En las mañanas escribía el texto que ensayábamos en las noches y en las tardes
la sede se llenaba de talleres de movimiento, de voz, de danza, de cualquier
tema que dictara la necesidad. Cada uno llegaba con su idea y el grupo se iba
enriqueciendo de problemas sin solución
y de dificultades. Nos repartíamos las tareas, desde el aseo de la sede hasta
la preparación del café (que nunca ha faltado en Pequeño Teatro), pasando por
las llamadas relaciones públicas y comunicaciones. Reproducíamos esquemas
de empresas que jamás conocimos: sus
organigramas, sus cronogramas, sus departamentos administrativos, contables y
financieros. Nadie podrá decirnos que no soñamos en grande: del tamaño de los
sueños será el tamaño de las frustraciones, pero eso lo aprendimos muchos años
después. Teníamos derecho a pensar un mundo distinto y mejor a aquel que
habíamos heredado, y lo estábamos construyendo.
El
remate de la noche era la fiesta: ya habíamos escrito, ya habíamos hecho nuestros
ejercicios, ya habíamos ensayado nuestra obra, ya le habíamos cumplido al día.
En desfile ritual hacíamos el regreso a pie al centro de la ciudad (que no era
cerca), cantando y mamando gallo, de tienda en tienda. Nos volvimos
especialistas en empanadas, en ají pique y en naranjada Postobón, al fin y al
cabo era nuestra única comida al final de la jornada.
Cada
ensayo de la obra era un taller de actuación. Los protagonistas pisaban por
primera vez un escenario y cada palabra, cada movimiento, cada gesto, cada
acción se convertían en motivo de reflexión, de discusión, de aprendizaje del
oficio. ¡Qué hermosa época aquella en que todo era nuevo para nosotros! Todos
los problemas los podíamos resolver: la escenografía, fácil: unos extraños
cajones que nos “encontramos” en la Universidad de Antioquia, con la ayuda de
una libra de clavos, unas molduras y un galón de pintura se convirtieron en
atrezo para la obra; en los ropavejeros encontramos el diseñado vestuario, de
las casas ajenas aparecieron objetos y de una tía recién muerta de uno de los
actores heredamos la silla de ruedas requerida para el inválido protagonista de
la obra. ¡Qué curioso, en aquella época no podía faltar el personaje cojo o
tuerto o mudo o inválido y nuestra obra lo te- nía!, los recogidos tarros de
galletas Saltinas los convertimos en el flamante equipo de iluminación
controlado por un armatoste de suiches
y enchufes de cocina.
Salvo
el pago del arriendo mensual todos los otros problemas eran menores. Cada
principio de mes entrábamos en crisis: el departamento contable se quejaba del
administrativo y éste del financiero, ¡era tan corto el mes y tánto para
nosotros los seiscientos pesos del canon de arrendamiento!, el salario mínimo
por aquellas calendas estaba en mil doscientos pesos. Además recordemos que
fueron la confianza de don Jaime y la amistad de Shakespeare quienes avalaron
el contrato y no podí-amos defraudar ni al uno ni al otro. Así, cada mes salía
la legión de los actores a buscar entre los amigos los recursos para pagar el
arriendo. Editamos un hermoso grabado isabelino para recompensar los aportes, bono de sostenimiento lo llamamos, y
tenía esta leyenda realista “Veinte pesos. Convertimos su solidaridad en obras
de teatro”. Época de amistad y de solidaridad.
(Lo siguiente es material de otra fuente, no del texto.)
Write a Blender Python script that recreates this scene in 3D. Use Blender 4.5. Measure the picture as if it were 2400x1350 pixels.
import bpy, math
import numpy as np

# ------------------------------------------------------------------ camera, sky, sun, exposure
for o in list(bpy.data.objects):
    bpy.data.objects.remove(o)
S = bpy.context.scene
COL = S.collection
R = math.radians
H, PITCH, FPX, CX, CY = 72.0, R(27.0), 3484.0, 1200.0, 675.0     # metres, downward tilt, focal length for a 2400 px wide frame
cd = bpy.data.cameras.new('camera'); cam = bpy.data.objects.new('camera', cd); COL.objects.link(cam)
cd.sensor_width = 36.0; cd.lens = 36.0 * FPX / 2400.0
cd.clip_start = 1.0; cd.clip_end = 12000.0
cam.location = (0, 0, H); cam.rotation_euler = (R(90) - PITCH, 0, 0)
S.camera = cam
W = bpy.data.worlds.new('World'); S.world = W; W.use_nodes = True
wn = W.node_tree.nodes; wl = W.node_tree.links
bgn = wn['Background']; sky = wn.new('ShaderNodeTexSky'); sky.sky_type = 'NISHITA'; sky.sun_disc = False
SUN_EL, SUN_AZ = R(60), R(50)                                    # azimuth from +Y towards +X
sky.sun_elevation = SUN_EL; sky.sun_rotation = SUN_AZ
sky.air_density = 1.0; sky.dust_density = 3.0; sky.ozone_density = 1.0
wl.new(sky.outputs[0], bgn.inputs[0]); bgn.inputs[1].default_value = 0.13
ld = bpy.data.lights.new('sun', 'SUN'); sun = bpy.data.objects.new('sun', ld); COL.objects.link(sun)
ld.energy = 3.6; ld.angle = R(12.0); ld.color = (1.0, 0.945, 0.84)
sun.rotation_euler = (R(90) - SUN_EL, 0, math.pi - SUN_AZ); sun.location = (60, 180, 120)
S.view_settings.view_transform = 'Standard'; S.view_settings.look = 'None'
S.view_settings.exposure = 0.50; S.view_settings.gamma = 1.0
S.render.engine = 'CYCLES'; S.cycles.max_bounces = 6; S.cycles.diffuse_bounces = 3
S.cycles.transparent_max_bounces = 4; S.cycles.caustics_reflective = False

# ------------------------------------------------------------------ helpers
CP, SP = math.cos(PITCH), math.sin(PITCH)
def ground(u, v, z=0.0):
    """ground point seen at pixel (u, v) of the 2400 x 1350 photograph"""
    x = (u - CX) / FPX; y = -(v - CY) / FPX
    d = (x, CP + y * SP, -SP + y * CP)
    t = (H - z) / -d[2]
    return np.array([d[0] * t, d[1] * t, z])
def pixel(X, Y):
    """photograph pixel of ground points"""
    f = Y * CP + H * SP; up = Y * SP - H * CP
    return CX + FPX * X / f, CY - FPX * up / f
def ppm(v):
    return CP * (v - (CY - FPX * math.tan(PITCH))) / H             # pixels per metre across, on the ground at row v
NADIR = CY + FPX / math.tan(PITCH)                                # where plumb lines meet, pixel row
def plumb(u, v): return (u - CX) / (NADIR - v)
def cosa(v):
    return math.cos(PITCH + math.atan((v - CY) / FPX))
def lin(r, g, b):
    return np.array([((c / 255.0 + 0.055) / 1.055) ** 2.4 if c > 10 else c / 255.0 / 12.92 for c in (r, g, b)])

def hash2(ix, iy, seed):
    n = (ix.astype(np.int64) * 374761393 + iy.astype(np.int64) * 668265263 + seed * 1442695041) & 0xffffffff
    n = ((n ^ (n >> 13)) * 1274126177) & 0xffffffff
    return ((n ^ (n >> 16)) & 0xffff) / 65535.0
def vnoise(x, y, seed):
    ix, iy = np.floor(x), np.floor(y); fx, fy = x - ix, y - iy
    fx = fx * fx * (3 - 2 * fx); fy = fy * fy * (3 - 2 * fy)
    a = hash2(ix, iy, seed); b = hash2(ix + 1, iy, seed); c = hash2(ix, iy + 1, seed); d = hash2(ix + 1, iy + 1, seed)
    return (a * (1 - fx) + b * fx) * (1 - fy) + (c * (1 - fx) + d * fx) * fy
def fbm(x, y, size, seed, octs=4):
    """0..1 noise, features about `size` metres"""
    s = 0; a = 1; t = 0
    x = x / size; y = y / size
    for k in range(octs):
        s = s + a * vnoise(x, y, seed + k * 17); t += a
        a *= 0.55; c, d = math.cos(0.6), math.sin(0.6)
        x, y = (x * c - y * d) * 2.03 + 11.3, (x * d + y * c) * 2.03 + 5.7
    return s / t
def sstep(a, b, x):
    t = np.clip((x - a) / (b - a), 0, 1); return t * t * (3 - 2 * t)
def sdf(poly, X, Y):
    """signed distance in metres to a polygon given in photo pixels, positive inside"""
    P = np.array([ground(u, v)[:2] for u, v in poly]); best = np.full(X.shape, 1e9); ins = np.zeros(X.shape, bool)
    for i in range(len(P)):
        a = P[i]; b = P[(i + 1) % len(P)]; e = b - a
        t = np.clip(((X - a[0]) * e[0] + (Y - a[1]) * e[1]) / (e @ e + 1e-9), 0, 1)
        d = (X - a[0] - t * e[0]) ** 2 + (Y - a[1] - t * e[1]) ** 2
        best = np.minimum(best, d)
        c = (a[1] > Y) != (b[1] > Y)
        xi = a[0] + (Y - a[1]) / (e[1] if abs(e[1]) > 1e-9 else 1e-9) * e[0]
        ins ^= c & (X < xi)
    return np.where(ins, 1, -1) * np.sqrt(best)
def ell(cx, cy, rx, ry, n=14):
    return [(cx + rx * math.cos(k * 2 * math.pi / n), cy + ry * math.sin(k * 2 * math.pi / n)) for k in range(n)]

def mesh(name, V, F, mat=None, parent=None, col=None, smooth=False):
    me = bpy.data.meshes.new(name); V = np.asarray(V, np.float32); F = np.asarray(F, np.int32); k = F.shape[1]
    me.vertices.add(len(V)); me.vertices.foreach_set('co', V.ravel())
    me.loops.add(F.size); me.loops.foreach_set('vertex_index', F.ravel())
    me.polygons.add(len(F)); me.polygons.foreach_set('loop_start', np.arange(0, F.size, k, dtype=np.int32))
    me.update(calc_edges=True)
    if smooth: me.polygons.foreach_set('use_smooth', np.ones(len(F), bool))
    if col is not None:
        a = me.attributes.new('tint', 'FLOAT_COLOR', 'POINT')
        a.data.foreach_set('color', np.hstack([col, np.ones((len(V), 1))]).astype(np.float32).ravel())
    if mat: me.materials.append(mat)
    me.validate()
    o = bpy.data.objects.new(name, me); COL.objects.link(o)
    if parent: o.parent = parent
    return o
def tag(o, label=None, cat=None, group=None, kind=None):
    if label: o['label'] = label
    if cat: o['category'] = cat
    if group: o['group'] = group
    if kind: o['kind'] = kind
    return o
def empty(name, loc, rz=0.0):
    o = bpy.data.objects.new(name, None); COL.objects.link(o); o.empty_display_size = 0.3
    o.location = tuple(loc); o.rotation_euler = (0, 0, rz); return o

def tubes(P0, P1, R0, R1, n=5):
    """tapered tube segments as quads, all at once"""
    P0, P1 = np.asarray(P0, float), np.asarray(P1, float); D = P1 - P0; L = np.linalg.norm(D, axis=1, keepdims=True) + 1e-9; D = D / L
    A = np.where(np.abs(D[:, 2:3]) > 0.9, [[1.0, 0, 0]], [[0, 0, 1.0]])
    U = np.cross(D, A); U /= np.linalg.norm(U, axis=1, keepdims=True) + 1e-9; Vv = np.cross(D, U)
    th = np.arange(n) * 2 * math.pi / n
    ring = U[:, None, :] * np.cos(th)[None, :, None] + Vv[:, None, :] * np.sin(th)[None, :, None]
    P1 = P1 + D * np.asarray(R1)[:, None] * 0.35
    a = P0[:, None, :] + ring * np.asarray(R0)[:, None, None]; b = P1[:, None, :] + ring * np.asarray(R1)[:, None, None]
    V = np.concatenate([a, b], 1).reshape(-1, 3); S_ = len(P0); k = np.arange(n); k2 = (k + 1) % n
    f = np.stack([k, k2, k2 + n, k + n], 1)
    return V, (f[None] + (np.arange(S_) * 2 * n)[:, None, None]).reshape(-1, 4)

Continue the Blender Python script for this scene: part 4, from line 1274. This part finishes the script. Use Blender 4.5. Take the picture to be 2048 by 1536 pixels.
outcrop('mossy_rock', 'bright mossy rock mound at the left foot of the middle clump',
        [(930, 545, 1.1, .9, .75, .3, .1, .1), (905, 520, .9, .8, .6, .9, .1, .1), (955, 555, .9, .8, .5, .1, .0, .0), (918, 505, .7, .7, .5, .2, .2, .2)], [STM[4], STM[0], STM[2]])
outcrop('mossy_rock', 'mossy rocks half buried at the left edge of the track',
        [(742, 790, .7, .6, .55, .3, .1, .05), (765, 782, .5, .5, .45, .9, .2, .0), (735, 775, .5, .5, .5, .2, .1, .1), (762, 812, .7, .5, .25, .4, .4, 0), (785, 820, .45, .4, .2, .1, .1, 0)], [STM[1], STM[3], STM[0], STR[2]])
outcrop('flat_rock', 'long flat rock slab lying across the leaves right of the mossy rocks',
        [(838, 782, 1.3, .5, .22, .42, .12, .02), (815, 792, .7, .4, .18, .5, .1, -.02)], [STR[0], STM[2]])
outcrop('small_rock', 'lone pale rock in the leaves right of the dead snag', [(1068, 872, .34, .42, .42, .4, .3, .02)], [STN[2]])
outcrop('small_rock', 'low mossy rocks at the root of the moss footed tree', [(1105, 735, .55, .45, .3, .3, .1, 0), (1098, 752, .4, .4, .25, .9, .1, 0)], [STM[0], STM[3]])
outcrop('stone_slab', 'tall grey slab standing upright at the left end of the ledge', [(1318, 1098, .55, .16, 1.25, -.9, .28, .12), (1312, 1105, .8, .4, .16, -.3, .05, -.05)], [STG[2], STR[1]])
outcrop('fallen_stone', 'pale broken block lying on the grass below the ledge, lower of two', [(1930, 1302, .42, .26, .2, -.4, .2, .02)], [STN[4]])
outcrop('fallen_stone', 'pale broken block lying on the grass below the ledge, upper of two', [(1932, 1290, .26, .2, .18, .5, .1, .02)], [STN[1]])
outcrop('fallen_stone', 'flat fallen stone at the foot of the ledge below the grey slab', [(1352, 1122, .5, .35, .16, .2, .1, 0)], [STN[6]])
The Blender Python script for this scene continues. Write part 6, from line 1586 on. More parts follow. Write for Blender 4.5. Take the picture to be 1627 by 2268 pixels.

Loa a quienes entendieron nuestra aventura y la necesidad del teatro
para la sociedad. A Carlos Gaviria, a Orlando Mora, a Gustavo Yepes, a Jaime
Zuluaga y a tantos otros, un abrazo de agradecimiento desde los recuerdos de
juventud y el reconocimiento de la importancia de su papel en el desarrollo del
teatro en la ciudad.
Y
estrenamos Todo fue en la carpa de
huelga de Satexco en Itagüí, en una acera en plena calle, a medio día.
Premonitorio estreno de un grupo que ahora había roto definitivamente con la
universidad y que buscaba nuevos espacios y nuevos públicos para el teatro.
Toda la teoría y toda la romántica historia del teatro chocaban ahora con la
acerba, cruda y áspera realidad de una
sociedad que no había inscrito el teatro en su alma colectiva y lo había abandonado
al gusto de círculos iniciados de pequeñoburgueses intelectuales que lo transformaron
en diletante actividad para clubes sociales y damas de la alta sociedad.